En la más grande descubro una máquina enorme, una especie de turbina (no me hagáis mucho caso, yo de eso no tengo ni idea), sobre la que han colocado en precario equilibrio una serie de retratos en los que un tal Mauro Valenti pretende expresar (dejadme que lo lea) “la necesidad de transformarse, y dentro de la transformación capto el periodo de la deformación”. Como no quiero meterme donde no me llaman me abstengo de sugerir su más que evidente plagio del estilo de Francis Bacon. Eso sí, cuando llevo un rato en la sala (y aprovechando que no hay nadie por los alrededores) me vengo arriba, me digo que yo no soy menos que nadie, y me decido a emprender una intervención: con dos cojones. Para ello, voy a alterar las coordenadas espacio-temporales de una de las obras de Valente, a fin de denunciar las contradicciones de la sociedad capitalista en la que vivimos, y que nos empuja hacia un consumismo vacuo y deshumanizador. Es decir, que cojo la obra en cuestión (fig. 1)...



... y al cambiar su posición poniéndola boca abajo estoy contribuyendo a resituar el ojo del espectador (fig. 2), 


... a fin de proporcionarle una amplitud de miras que le permita enfrentarse a las vicisitudes de la problemática postindustrial desde un punto de vista descontextualizado a la par que liberado de toda corrosión eurocéntrica y lo que te rondaré morena (fig. 3). 


Voila! ¡Soy el nuevo Marcel Duchamp! ¡El nuevo Jeff Koons! ¡El nuevo Louis de Funes!

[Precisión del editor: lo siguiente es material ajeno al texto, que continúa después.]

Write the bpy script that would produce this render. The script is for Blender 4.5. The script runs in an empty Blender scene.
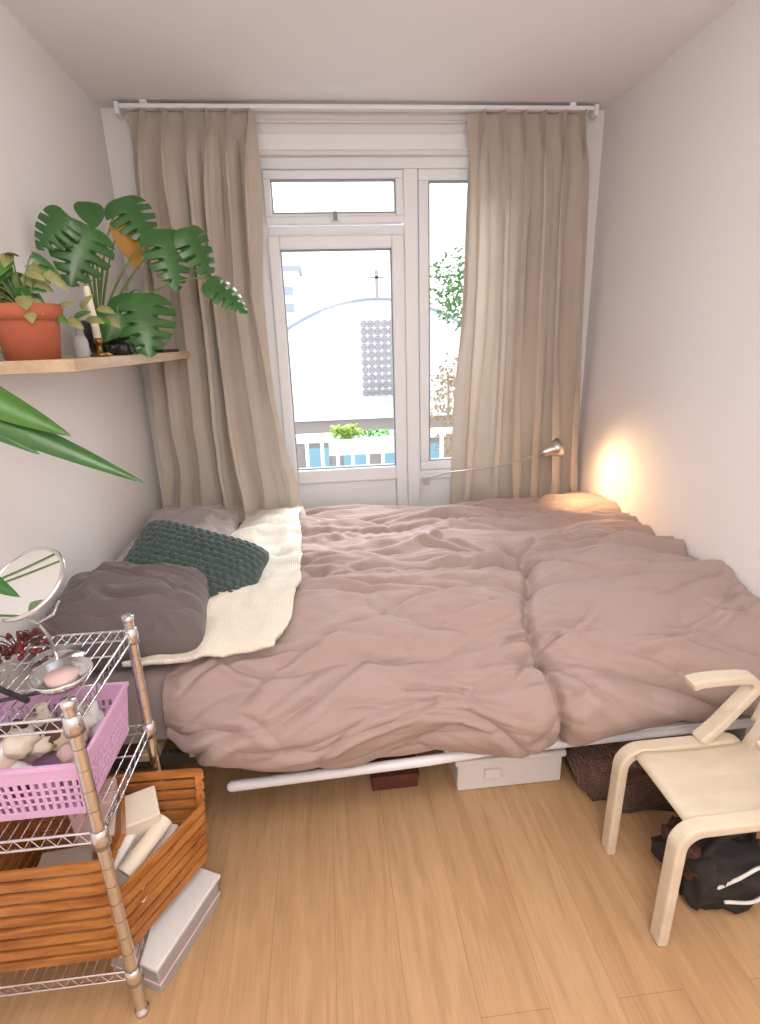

Abandono el Museo muy satisfecho tras haber engrosado la nómina de los artistas contemporáneos, aunque a la salida tengo que pasar por las horcas Caudinas de la Gift Store (¡sí! ¡También aquí!). Eso sí, no creo que muchos de los presentes del próximo día del Padre salgan de sus polvorientas estanterías: si yo le regalo al mío, en lugar de su habitual corbata, “Coño Potens”, o la “Teoría Crítica del Patriarcado”, o “Porno Terrorismo” me deshereda de inmediato (y con razón). Rechazo amablemente tan tentadoras propuestas editoriales y abandono el Museo con una sensación agridulce: es evidente que estamos ante una paparruchada más, no me voy a andar con medias tintas, el Museo se parece demasiado sospechosamente a una parodia de los excesos del arte contemporáneo (a veces te asalta la duda de estar en el rodaje de un sketch de José Mota o de Muchachada Nui para burlarse de los sedicentes vanguardistas). Pero aún así envidio (hasta cierto punto) esa fe ciega que tienen todos estos artistas en la trascendencia de su obra, ese convencimiento casi demoníaco en que sus chorraditas son un desafío al sistema, como si Amancio Ortega o Warren Buffet vivieran angustiados por si la nueva obra del tal Mauro Valenti evidenciara de una vez por todas el entramado ficticio que supone el capitalismo. Para comprobar que no ha sido así me paseo por la calle Atocha, y veo que no hay tu tía: todas las tiendas están abiertas de par en par, la gente compra a mansalva, por el aire se extiende el atronador sonido que expele la caja registradora y que demuestra la buena salud del capitalismo. Lo siento, Mauro, cabeceo apenado, vas a tener que seguir intentándolo.